Our understanding of current and iconic house music and techno soundscapes have deep and foundational roots in Black culture. The queer and Black dance scenes blossoming out of the 70’s disco movement laid down the building blocks for our experience today. New age electronic music would not be what it is today without it’s 1970’s and 1980’s pioneers in disco, house, and hip-hop.
When you’re listening to the current realm of house, you’re listening to the groundwork laid by the first great Black DJs, producers and musicians. When you’re listening to Nikki Nair or Ross from Friends, you’re calling on the foundations of Lil Louis and Larry Sherman. As you’re listening to Mall Grab or DJ BORING, you’re drawing from the disco roots of Donna Summers and Patti Labelle.
We owe much of our modern dance music experience to the Black musical geniuses that first enlightened the world to the power and complexities of sound in the 1970’s and 1980’s.
The Fall Of Disco, And The Rise of The Ware-‘House’ Soundscape
The early dance club days in large cities like New York and Chicago were a movement of inclusiveness. ‘Four on the Floor’ disco beats were filling clubs and uniting Black and queer communities through music and dance. Following the Stonewall Rebellion in 1969, gay disco dance clubs became a place of refuge. A place for love, expression and togetherness. A place for soul and funk, movement and unification.

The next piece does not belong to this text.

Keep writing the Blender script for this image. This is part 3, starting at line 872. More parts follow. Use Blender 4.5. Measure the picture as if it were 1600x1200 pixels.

During the early 1970’s disco was booming. But, with the steep rise and circulation of disco, came its eventual downturn. Some might refer to the late 70’s music scene as the fall of disco, calling on events like Disco Demolition night and the ‘Disco Sucks’ idiom. Disco quickly lost momentum, becoming outworn and out of fashion. This turn in the architectural history of music transformed the Black and queer disco scene, into an iconic Warehouse soundscape revolution.
The Pioneers Of House and Techno
While the realm of disco may have been declining, this era was more of a complex auditory evolution. We began to see raw and experimental underground house music. Originating from early icons like Larry Laven and Frankie Knuckles, house and techno was born.

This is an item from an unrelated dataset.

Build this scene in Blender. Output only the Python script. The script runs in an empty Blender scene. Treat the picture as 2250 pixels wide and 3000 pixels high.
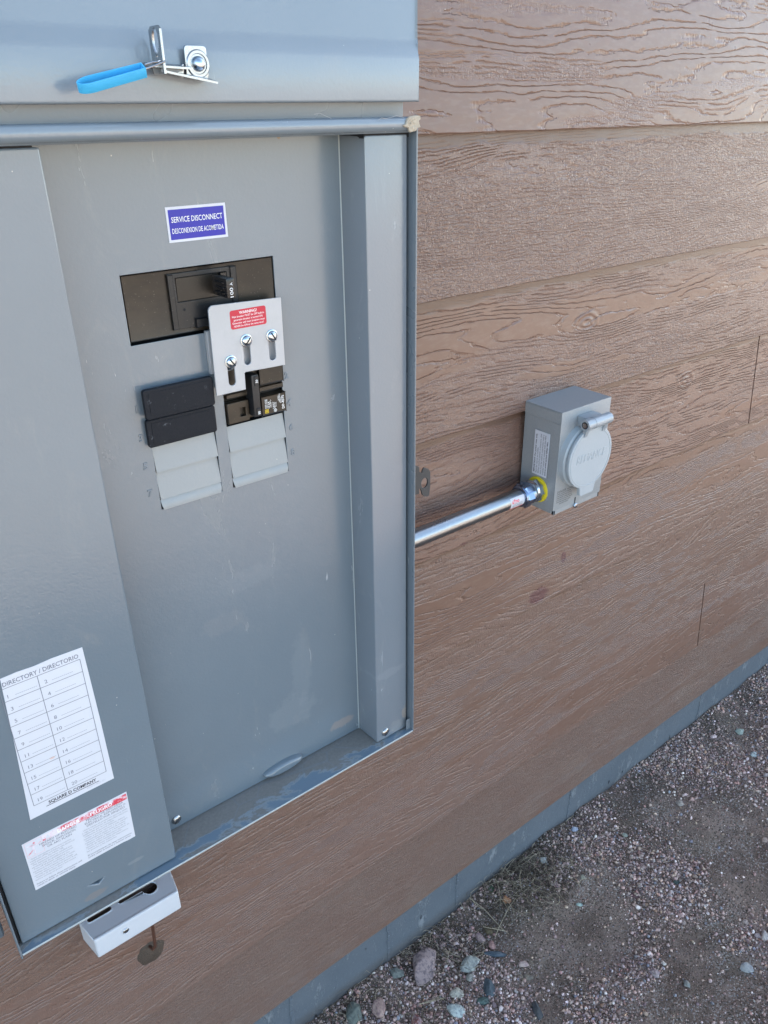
import bpy, bmesh, math, random
import numpy as np
from mathutils import Vector, Matrix, noise
random.seed(7); rng = np.random.default_rng(11)
sc = bpy.context.scene; COL = sc.collection
R = math.radians
# ------------------------------------------------------------------ camera
F = 2293.6; CX, CY = 1125, 1500                      # focal length in photo pixels
CAM = Vector((0, -0.6887, 1.345))
yaw, pit, rol = 0.65790397, -0.47517326, -0.01302106
f0 = Vector((math.sin(yaw), math.cos(yaw), 0)); r0 = Vector((math.cos(yaw), -math.sin(yaw), 0)); u0 = Vector((0, 0, 1))
FW = f0*math.cos(pit) + u0*math.sin(pit); u1 = u0*math.cos(pit) - f0*math.sin(pit)
RT = r0*math.cos(rol) + u1*math.sin(rol); UP = u1*math.cos(rol) - r0*math.sin(rol)
cd = bpy.data.cameras.new('camera'); cam = bpy.data.objects.new('camera', cd); COL.objects.link(cam)
cd.sensor_fit = 'VERTICAL'; cd.sensor_height = 36; cd.lens = 36*F/3000; cd.clip_start = .01; cd.clip_end = 3000
cam.matrix_world = Matrix.Translation(CAM) @ Matrix((RT, UP, -FW)).transposed().to_4x4()
sc.camera = cam
def ray(px, py): return RT*((px-CX)/F) - UP*((py-CY)/F) + FW
def hy(px, py, depth):                               # photo point -> point on a plane this far out from the wall
    d = ray(px, py); t = (-depth - CAM.y)/d.y; return CAM + d*t
def hz(px, py, z=0.0):
    d = ray(px, py); t = (z - CAM.z)/d.z; return CAM + d*t
# ------------------------------------------------------------------ light
SUN_EL, SUN_AZ = R(30), R(73)                        # azimuth measured from +Y (behind the wall) towards +X
w = bpy.data.worlds.new('World'); sc.world = w; w.use_nodes = True
nt = w.node_tree; nt.nodes.clear()
sk = nt.nodes.new('ShaderNodeTexSky'); sk.sky_type = 'NISHITA'; sk.sun_disc = False
sk.sun_elevation = SUN_EL; sk.sun_rotation = SUN_AZ; sk.air_density = 1.0; sk.dust_density = 2.5; sk.ozone_density = 1.0; sk.altitude = 1500
hs = nt.nodes.new('ShaderNodeHueSaturation'); hs.inputs['Saturation'].default_value = .84; hs.inputs['Hue'].default_value = .488
bgn = nt.nodes.new('ShaderNodeBackground'); bgn.inputs[1].default_value = .085
wo = nt.nodes.new('ShaderNodeOutputWorld')
nt.links.new(sk.outputs[0], hs.inputs['Color']); nt.links.new(hs.outputs[0], bgn.inputs[0]); nt.links.new(bgn.outputs[0], wo.inputs[0])
sl = bpy.data.lights.new('sun', 'SUN'); sl.energy = 5; sl.angle = R(.5); sl.color = (1, .93, .86)
so = bpy.data.objects.new('sun', sl); COL.objects.link(so)
sd = Vector((math.sin(SUN_AZ)*math.cos(SUN_EL), math.cos(SUN_AZ)*math.cos(SUN_EL), math.sin(SUN_EL)))
so.rotation_euler = sd.to_track_quat('Z', 'Y').to_euler()
so.location = (3, 4, 6)
sc.view_settings.view_transform = 'Standard'; sc.view_settings.look = 'None'; sc.view_settings.gamma = 1
sc.view_settings.use_curve_mapping = False; sc.view_settings.exposure = 2.82
# ------------------------------------------------------------------ shader helpers
class NT:
    def __init__(s, name):
        s.m = bpy.data.materials.new(name); s.m.use_nodes = True; s.t = s.m.node_tree; s.t.nodes.clear()
        s.out = s.t.nodes.new('ShaderNodeOutputMaterial'); s.b = s.t.nodes.new('ShaderNodeBsdfPrincipled')
        s.t.links.new(s.b.outputs[0], s.out.inputs[0])
    def n(s, ty, **k):
        o = s.t.nodes.new('ShaderNode'+ty)
        for a, v in k.items(): setattr(o, a, v)
        return o
    def put(s, inp, v):
        if isinstance(v, bpy.types.NodeSocket): s.t.links.new(v, inp)
        elif isinstance(v, (tuple, list)) and len(v) == 3 and inp.type == 'RGBA': inp.default_value = (*v, 1)
        else: inp.default_value = v
    def pos(s):
        return s.n('TexCoord').outputs['Object']
    def mth(s, op, a, b=0.0, c=0.0):
        o = s.n('Math', operation=op); s.put(o.inputs[0], a); s.put(o.inputs[1], b); s.put(o.inputs[2], c); return o.outputs[0]
    def mul(s, a, b): return s.mth('MULTIPLY', a, b)
    def add(s, a, b): return s.mth('ADD', a, b)
    def sub(s, a, b): return s.mth('SUBTRACT', a, b)
    def xyz(s, v): o = s.n('SeparateXYZ'); s.put(o.inputs[0], v); return o.outputs
    def vec(s, x, y, z=0.0):
        o = s.n('CombineXYZ'); s.put(o.inputs[0], x); s.put(o.inputs[1], y); s.put(o.inputs[2], z); return o.outputs[0]
    def scl(s, v, k):
        o = s.n('VectorMath', operation='MULTIPLY'); s.put(o.inputs[0], v); o.inputs[1].default_value = k; return o.outputs[0]
    def noise(s, v, scale=1.0, det=2.0, rough=.5, dist=0.0, out=0):
        o = s.n('TexNoise'); s.put(o.inputs['Vector'], v); s.put(o.inputs['Scale'], scale); o.inputs['Detail'].default_value = det
        o.inputs['Roughness'].default_value = rough; o.inputs['Distortion'].default_value = dist; return o.outputs[out]
    def vor(s, v, scale=1.0, feat='F1', out='Distance', rand=1.0):
        o = s.n('TexVoronoi', feature=feat); s.put(o.inputs['Vector'], v); s.put(o.inputs['Scale'], scale); o.inputs['Randomness'].default_value = rand
        return o.outputs[out]
    def mr(s, v, a, b, c=0.0, d=1.0, sm=True):
        o = s.n('MapRange', interpolation_type='SMOOTHSTEP' if sm else 'LINEAR'); s.put(o.inputs[0], v)
        for i, k in enumerate((a, b, c, d)): s.put(o.inputs[i+1], k)
        return o.outputs[0]
    def mix(s, f, a, b):
        o = s.n('Mix', data_type='RGBA'); s.put(o.inputs[0], f); s.put(o.inputs[6], a); s.put(o.inputs[7], b); return o.outputs[2]
    def bump(s, h, dist=.001, strength=1.0, nrm=None):
        o = s.n('Bump'); s.put(o.inputs['Height'], h); o.inputs['Distance'].default_value = dist; o.inputs['Strength'].default_value = strength
        if nrm is not None: s.put(o.inputs['Normal'], nrm)
        return o.outputs[0]
    def fin(s, col=None, rough=None, met=None, nrm=None, spec=None, coat=None):
        for k, v in (('Base Color', col), ('Roughness', rough), ('Metallic', met), ('Normal', nrm), ('Specular IOR Level', spec), ('Coat Weight', coat)):
            if v is not None: s.put(s.b.inputs[k], v)
        return s.m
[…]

Knuckles was the resident DJ at the popular Chicago Black gay club, The Warehouse, in the 1980’s. This Chicago club disco jockey helped coin the name ‘House’ music. Levan, was pioneering the Black house music scene in New York, at the queer club Paradise Garage.

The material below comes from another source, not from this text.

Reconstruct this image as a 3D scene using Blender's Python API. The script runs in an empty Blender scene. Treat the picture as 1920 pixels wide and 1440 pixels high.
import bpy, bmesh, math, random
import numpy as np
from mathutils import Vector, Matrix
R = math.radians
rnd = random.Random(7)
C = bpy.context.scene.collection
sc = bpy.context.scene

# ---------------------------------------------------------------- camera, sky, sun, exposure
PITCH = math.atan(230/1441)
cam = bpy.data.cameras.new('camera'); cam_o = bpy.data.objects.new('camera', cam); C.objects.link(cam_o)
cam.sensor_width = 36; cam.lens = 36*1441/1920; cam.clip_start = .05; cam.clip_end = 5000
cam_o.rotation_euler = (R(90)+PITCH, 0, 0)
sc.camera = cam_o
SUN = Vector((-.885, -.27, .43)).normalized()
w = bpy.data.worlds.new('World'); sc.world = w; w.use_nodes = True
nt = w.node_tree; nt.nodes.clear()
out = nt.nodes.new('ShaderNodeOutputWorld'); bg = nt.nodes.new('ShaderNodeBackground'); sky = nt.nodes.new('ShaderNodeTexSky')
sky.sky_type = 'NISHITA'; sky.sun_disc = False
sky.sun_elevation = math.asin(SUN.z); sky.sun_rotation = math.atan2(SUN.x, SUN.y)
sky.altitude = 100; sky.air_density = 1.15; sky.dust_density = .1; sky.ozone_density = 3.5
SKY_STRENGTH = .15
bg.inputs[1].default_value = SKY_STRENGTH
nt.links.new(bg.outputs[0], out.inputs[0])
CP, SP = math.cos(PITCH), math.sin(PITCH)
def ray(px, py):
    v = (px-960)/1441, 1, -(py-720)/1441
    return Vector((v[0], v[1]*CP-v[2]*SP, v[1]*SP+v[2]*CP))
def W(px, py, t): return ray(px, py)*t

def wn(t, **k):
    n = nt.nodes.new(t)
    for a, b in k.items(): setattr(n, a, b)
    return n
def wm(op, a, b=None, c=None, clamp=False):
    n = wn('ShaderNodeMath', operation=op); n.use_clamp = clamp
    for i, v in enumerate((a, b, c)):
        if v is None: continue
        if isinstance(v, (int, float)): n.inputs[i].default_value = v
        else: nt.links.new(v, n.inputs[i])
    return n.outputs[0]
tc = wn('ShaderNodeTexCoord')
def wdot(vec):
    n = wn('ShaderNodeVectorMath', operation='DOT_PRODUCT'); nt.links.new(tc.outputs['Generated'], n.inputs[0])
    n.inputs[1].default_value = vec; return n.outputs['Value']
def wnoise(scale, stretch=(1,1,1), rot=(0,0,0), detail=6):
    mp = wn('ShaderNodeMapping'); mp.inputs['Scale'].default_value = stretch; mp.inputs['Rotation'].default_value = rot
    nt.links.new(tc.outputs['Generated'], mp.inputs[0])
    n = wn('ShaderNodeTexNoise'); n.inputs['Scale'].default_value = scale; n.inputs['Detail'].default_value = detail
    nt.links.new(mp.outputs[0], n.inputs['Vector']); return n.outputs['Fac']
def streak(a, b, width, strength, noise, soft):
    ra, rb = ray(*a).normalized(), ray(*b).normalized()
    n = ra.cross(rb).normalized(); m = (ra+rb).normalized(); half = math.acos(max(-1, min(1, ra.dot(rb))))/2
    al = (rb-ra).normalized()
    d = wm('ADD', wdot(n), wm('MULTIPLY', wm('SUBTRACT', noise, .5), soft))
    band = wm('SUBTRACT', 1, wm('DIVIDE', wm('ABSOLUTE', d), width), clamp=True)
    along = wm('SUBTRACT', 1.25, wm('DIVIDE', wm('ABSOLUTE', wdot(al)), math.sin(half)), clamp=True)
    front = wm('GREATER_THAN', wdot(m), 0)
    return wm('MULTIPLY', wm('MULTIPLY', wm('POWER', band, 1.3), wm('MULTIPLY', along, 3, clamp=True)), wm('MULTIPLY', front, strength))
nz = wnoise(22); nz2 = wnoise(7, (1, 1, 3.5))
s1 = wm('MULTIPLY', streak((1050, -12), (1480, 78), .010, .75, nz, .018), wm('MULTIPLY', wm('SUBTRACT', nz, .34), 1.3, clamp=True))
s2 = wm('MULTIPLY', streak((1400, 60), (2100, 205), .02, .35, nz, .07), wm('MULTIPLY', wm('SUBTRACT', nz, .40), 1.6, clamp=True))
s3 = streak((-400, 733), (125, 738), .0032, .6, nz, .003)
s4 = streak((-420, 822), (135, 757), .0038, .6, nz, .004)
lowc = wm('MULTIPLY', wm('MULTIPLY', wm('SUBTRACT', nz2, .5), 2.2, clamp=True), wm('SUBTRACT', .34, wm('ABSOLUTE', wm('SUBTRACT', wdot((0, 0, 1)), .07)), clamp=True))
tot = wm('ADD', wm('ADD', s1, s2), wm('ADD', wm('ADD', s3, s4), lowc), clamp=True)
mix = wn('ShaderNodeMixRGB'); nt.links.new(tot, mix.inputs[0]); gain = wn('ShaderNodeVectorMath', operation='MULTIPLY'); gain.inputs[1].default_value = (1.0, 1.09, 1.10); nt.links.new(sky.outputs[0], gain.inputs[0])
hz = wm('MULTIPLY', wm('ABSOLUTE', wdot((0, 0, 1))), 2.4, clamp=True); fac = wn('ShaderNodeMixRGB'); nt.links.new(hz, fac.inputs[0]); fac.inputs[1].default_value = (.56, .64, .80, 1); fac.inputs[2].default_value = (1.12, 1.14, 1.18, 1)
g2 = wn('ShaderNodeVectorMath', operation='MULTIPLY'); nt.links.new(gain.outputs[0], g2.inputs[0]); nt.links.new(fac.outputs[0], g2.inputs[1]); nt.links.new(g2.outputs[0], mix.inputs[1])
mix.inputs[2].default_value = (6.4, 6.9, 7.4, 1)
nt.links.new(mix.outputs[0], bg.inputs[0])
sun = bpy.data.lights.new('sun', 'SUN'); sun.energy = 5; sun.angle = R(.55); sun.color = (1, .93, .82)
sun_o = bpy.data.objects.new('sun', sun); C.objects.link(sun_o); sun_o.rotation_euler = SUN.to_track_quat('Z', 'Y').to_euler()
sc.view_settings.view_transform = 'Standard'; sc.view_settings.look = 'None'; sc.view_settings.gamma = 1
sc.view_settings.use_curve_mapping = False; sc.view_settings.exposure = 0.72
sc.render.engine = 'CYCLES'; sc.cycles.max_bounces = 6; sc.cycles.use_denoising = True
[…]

New York, Chicago, Detroit, and other large metropolis cities, started becoming hubs for the new wave of Black House, Techno and Garage sounds. Right alongside Levan and Knuckles, designing the new age of dance music, were DJ’s like Jesse Saunders, Ron Hardy, and Steve ‘Silk’ Hurley.
Throwing together and exploring the depths of vinyl disco, jazz and hip-hop, these Black icons paved a path of auditory experimentation. Greats like Levan and Knuckles transformed the Black and queer dance scene into a raw and entrancing club experience.
Innovative exploration with beat-matching, drum machines, vocal edits, and other early DJ techniques set the Black house music scene apart from its disco roots. Overcoming the limitations of 1980’s DJ equipment, they engineered complex and avante-garde soundscapes, with roots in soul and disco.
Expansion Of The House Music Movement
As the house music scene was expanding, DJ technology was improving. As was experimentation with tempo, synthesizers, and raw, organic sound, blew up. DJs and producers were discovering new ways to layer, morph, remix, and edit. By the late 1980’s, new genres and subgenres of house music were sprouting up. You were starting to see scenes out of cities like New York and Detroit. Garage music, for example, stemming from Levan’s exploration of dub at New York’s Paradise Garage.
It wasn’t long before the innovations in the house music scene had an international reach. They quickly found adoption by European clubs and DJs. Early Chicago Warehouse disco vinyl experimentation, evolving and transforming into an elaborate web of electronic subgenres. Through globalization and advancing production technology, house music became a staple. Some might even say… mainstream.
Modern-Day House and Techno—Remembering The Roots
With that move into the mainstream realm, Black representation in the electronic music scene has declined. The house and dance music scene has been whitewashed, and there’s really no other way to put it. A realm of music, so deeply rooted in Black disco, jazz and soul, now dominated by white producers and DJs.
Recognizing the foundations upon which our modern electronic music experience is built, is now a part of our duty. Standing up for racial inequality and for diversity, in and out of the electronic music scene, is our duty. The queer and Black communities rallied together after the Stonewall Rebellion. Let’s do the same and make inclusion and love and appreciation of Black expression our duty.
To the Black disco queens, and to the architects of house music, and to every great Black musician that had a hand in laying the foundations of the modern music experience, we thank you.